[Your goal]: Every line below is to be copied exactly, with the pictures left out.
---
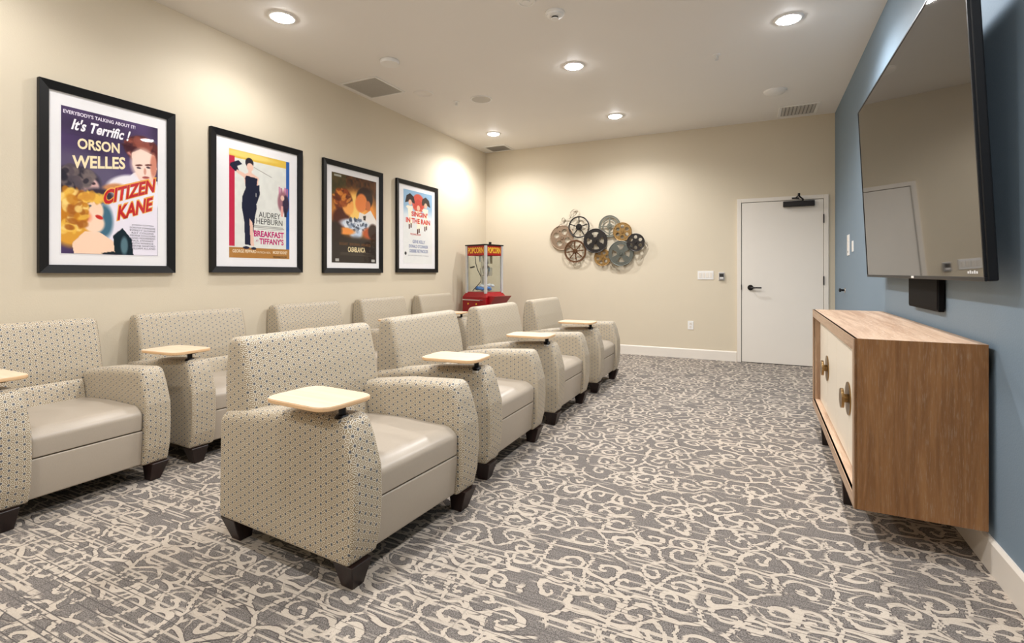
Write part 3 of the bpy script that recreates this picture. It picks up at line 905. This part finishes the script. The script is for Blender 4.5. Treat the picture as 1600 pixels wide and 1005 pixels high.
for k in range(4):
    x0 = -L + FT + k * dw
    dr = obj('door', B(x0 + .0018, x0 + dw - .0018, -D_ + RV, -D_ + RV + .02, Z0 + FR + .003, Z1 - FR - .003, .0015, 1), 'cream', cz)
    # half back plate and pull, at the meeting stiles
    xm = x0 + dw if k % 2 == 0 else x0; s = -1 if k % 2 == 0 else 1
    zc = .54
    bm = bmesh.new(); n_ = 18
    for ya, yb in ((-D_ + RV - .006, -D_ + RV),):
        arc = [(xm + s * (.0015 + .086 * math.sin(PI * i / n_)), zc + .086 * math.cos(PI * i / n_)) for i in range(n_ + 1)]
        A = [bm.verts.new((x, ya, z)) for x, z in arc]; Bq = [bm.verts.new((x, yb, z)) for x, z in arc]
        bm.faces.new(A); bm.faces.new(Bq[::-1])
        for i in range(n_ + 1): bm.faces.new((A[i], A[(i + 1) % (n_ + 1)], Bq[(i + 1) % (n_ + 1)], Bq[i]))
    for (r0, y0_, y1_) in ((.022, -D_ + RV - .026, -D_ + RV - .004), (.051, -D_ + RV - .037, -D_ + RV - .024)):
        arc = [(xm + s * (.0015 + r0 * math.sin(PI * i / n_)), zc + r0 * math.cos(PI * i / n_)) for i in range(n_ + 1)]
        A = [bm.verts.new((x, y0_, z)) for x, z in arc]; Bq = [bm.verts.new((x, y1_, z)) for x, z in arc]
        bm.faces.new(A); bm.faces.new(Bq[::-1])
        for i in range(n_ + 1): bm.faces.new((A[i], A[(i + 1) % (n_ + 1)], Bq[(i + 1) % (n_ + 1)], Bq[i]))
    obj('handle', bm, 'bronze', dr)
for x in (-L + .47, L - .47):
    for y in (-D_ + .035, -.10):
        bm = bmesh.new(); v0 = []; v1 = []
        for i, j in ((-1, -1), (1, -1), (1, 1), (-1, 1)):
            v1.append(bm.verts.new((x + i * .028, y + j * .028, Z0 + .002))); v0.append(bm.verts.new((x + i * .018, y + j * .018, 0)))
        bm.faces.new(v0[::-1]); bm.faces.new(v1)
        for i in range(4): bm.faces.new((v0[i], v0[(i + 1) % 4], v1[(i + 1) % 4], v1[i]))
        obj('leg', bm, 'leg', cz)

# ------------------------------------------------------------ film reel wall art
ra = thing('reel_wall_art', 'metal wall sculpture of overlapping film reels on the beige back wall', 'wall art', (-2.05, YB, 1.62))
RC = dict(tan=plain('reel_tan', (150, 128, 106), .45, .5, var=.15, vscale=30), black=plain('reel_black', (46, 42, 40), .4, .5, var=.15),
          brown=plain('reel_brown', (96, 66, 42), .45, .5, var=.2, vscale=30), grey=plain('reel_grey', (118, 118, 106), .45, .5, var=.12),
          gold=plain('reel_gold', (142, 110, 62), .45, .5, var=.75, vscale=60), slate=plain('reel_slate', (94, 97, 90), .45, .5, var=.12), wire=plain('reel_wire', (112, 100, 80), .4, .7))
M.update({'rc_' + k: v for k, v in RC.items()})
def reel_px(cx, cy, ry):
    """centre and radius on the wall of a circle seen in the photograph's close-up of the back wall"""
    px, py = 850 + cx / 8.378, 310 + cy / 8.378
    xc, zc = (px - 800) / 780, -(py - 426) / 780; c, s = math.cos(THETA), math.sin(THETA)
    rx_, ry_ = xc * c - s, xc * s + c; t = YB / ry_
    return rx_ * t, 1.2 + zc * t, ry / 8.378 / 780 * t


def plate(R0, holes, th, y, N=96):
    """disc with holes: angular/radial grid with faces dropped where a hole is, then given thickness"""
    bm = bmesh.new(); NR = 22; g = {}
    for i in range(NR + 1):
        r = R0 * (i / NR)
        for k in range(N): g[i, k] = bm.verts.new((r * math.cos(2 * PI * k / N), y, r * math.sin(2 * PI * k / N))) if i else (g[0, 0] if k else bm.verts.new((0, y, 0)))
    for i in range(NR):
        for k in range(N):
            k2 = (k + 1) % N
            rm = (i + .5) / NR; am = 2 * PI * (k + .5) / N
            if holes(rm, am): continue
            q = [g[i, k], g[i + 1, k], g[i + 1, k2], g[i, k2]] if i else [g[0, 0], g[1, k], g[1, k2]]
            bm.faces.new(q)
    bmesh.ops.delete(bm, geom=[v for v in bm.verts if not v.link_faces], context='VERTS')
    r = bmesh.ops.extrude_face_region(bm, geom=bm.faces[:])
    bmesh.ops.translate(bm, verts=[v for v in r['geom'] if isinstance(v, bmesh.types.BMVert)], vec=(0, th, 0))
    # rolled rim
    tube(bm, [(R0 * math.cos(2 * PI * k / 40), y + th / 2, R0 * math.sin(2 * PI * k / 40)) for k in range(40)], .007, 6, closed=True)
    return bm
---
[Result]:
Write part 3 of the bpy script that recreates this picture. It picks up at line 905. This part finishes the script. The script is for Blender 4.5. Treat the picture as 1600 pixels wide and 1005 pixels high.
for k in range(4):
    x0 = -L + FT + k * dw
    dr = obj('door', B(x0 + .0018, x0 + dw - .0018, -D_ + RV, -D_ + RV + .02, Z0 + FR + .003, Z1 - FR - .003, .0015, 1), 'cream', cz)
    # half back plate and pull, at the meeting stiles
    xm = x0 + dw if k % 2 == 0 else x0; s = -1 if k % 2 == 0 else 1
    zc = .54
    bm = bmesh.new(); n_ = 18
    for ya, yb in ((-D_ + RV - .006, -D_ + RV),):
        arc = [(xm + s * (.0015 + .086 * math.sin(PI * i / n_)), zc + .086 * math.cos(PI * i / n_)) for i in range(n_ + 1)]
        A = [bm.verts.new((x, ya, z)) for x, z in arc]; Bq = [bm.verts.new((x, yb, z)) for x, z in arc]
        bm.faces.new(A); bm.faces.new(Bq[::-1])
        for i in range(n_ + 1): bm.faces.new((A[i], A[(i + 1) % (n_ + 1)], Bq[(i + 1) % (n_ + 1)], Bq[i]))
    for (r0, y0_, y1_) in ((.022, -D_ + RV - .026, -D_ + RV - .004), (.051, -D_ + RV - .037, -D_ + RV - .024)):
        arc = [(xm + s * (.0015 + r0 * math.sin(PI * i / n_)), zc + r0 * math.cos(PI * i / n_)) for i in range(n_ + 1)]
        A = [bm.verts.new((x, y0_, z)) for x, z in arc]; Bq = [bm.verts.new((x, y1_, z)) for x, z in arc]
        bm.faces.new(A); bm.faces.new(Bq[::-1])
        for i in range(n_ + 1): bm.faces.new((A[i], A[(i + 1) % (n_ + 1)], Bq[(i + 1) % (n_ + 1)], Bq[i]))
    obj('handle', bm, 'bronze', dr)
for x in (-L + .47, L - .47):
    for y in (-D_ + .035, -.10):
        bm = bmesh.new(); v0 = []; v1 = []
        for i, j in ((-1, -1), (1, -1), (1, 1), (-1, 1)):
            v1.append(bm.verts.new((x + i * .028, y + j * .028, Z0 + .002))); v0.append(bm.verts.new((x + i * .018, y + j * .018, 0)))
        bm.faces.new(v0[::-1]); bm.faces.new(v1)
        for i in range(4): bm.faces.new((v0[i], v0[(i + 1) % 4], v1[(i + 1) % 4], v1[i]))
        obj('leg', bm, 'leg', cz)

# ------------------------------------------------------------ film reel wall art
ra = thing('reel_wall_art', 'metal wall sculpture of overlapping film reels on the beige back wall', 'wall art', (-2.05, YB, 1.62))
RC = dict(tan=plain('reel_tan', (150, 128, 106), .45, .5, var=.15, vscale=30), black=plain('reel_black', (46, 42, 40), .4, .5, var=.15),
          brown=plain('reel_brown', (96, 66, 42), .45, .5, var=.2, vscale=30), grey=plain('reel_grey', (118, 118, 106), .45, .5, var=.12),
          gold=plain('reel_gold', (142, 110, 62), .45, .5, var=.75, vscale=60), slate=plain('reel_slate', (94, 97, 90), .45, .5, var=.12), wire=plain('reel_wire', (112, 100, 80), .4, .7))
M.update({'rc_' + k: v for k, v in RC.items()})
def reel_px(cx, cy, ry):
    """centre and radius on the wall of a circle seen in the photograph's close-up of the back wall"""
    px, py = 850 + cx / 8.378, 310 + cy / 8.378
    xc, zc = (px - 800) / 780, -(py - 426) / 780; c, s = math.cos(THETA), math.sin(THETA)
    rx_, ry_ = xc * c - s, xc * s + c; t = YB / ry_
    return rx_ * t, 1.2 + zc * t, ry / 8.378 / 780 * t


def plate(R0, holes, th, y, N=96):
    """disc with holes: angular/radial grid with faces dropped where a hole is, then given thickness"""
    bm = bmesh.new(); NR = 22; g = {}
    for i in range(NR + 1):
        r = R0 * (i / NR)
        for k in range(N): g[i, k] = bm.verts.new((r * math.cos(2 * PI * k / N), y, r * math.sin(2 * PI * k / N))) if i else (g[0, 0] if k else bm.verts.new((0, y, 0)))
    for i in range(NR):
        for k in range(N):
            k2 = (k + 1) % N
            rm = (i + .5) / NR; am = 2 * PI * (k + .5) / N
            if holes(rm, am): continue
            q = [g[i, k], g[i + 1, k], g[i + 1, k2], g[i, k2]] if i else [g[0, 0], g[1, k], g[1, k2]]
            bm.faces.new(q)
    bmesh.ops.delete(bm, geom=[v for v in bm.verts if not v.link_faces], context='VERTS')
    r = bmesh.ops.extrude_face_region(bm, geom=bm.faces[:])
    bmesh.ops.translate(bm, verts=[v for v in r['geom'] if isinstance(v, bmesh.types.BMVert)], vec=(0, th, 0))
    # rolled rim
    tube(bm, [(R0 * math.cos(2 * PI * k / 40), y + th / 2, R0 * math.sin(2 * PI * k / 40)) for k in range(40)], .007, 6, closed=True)
    return bm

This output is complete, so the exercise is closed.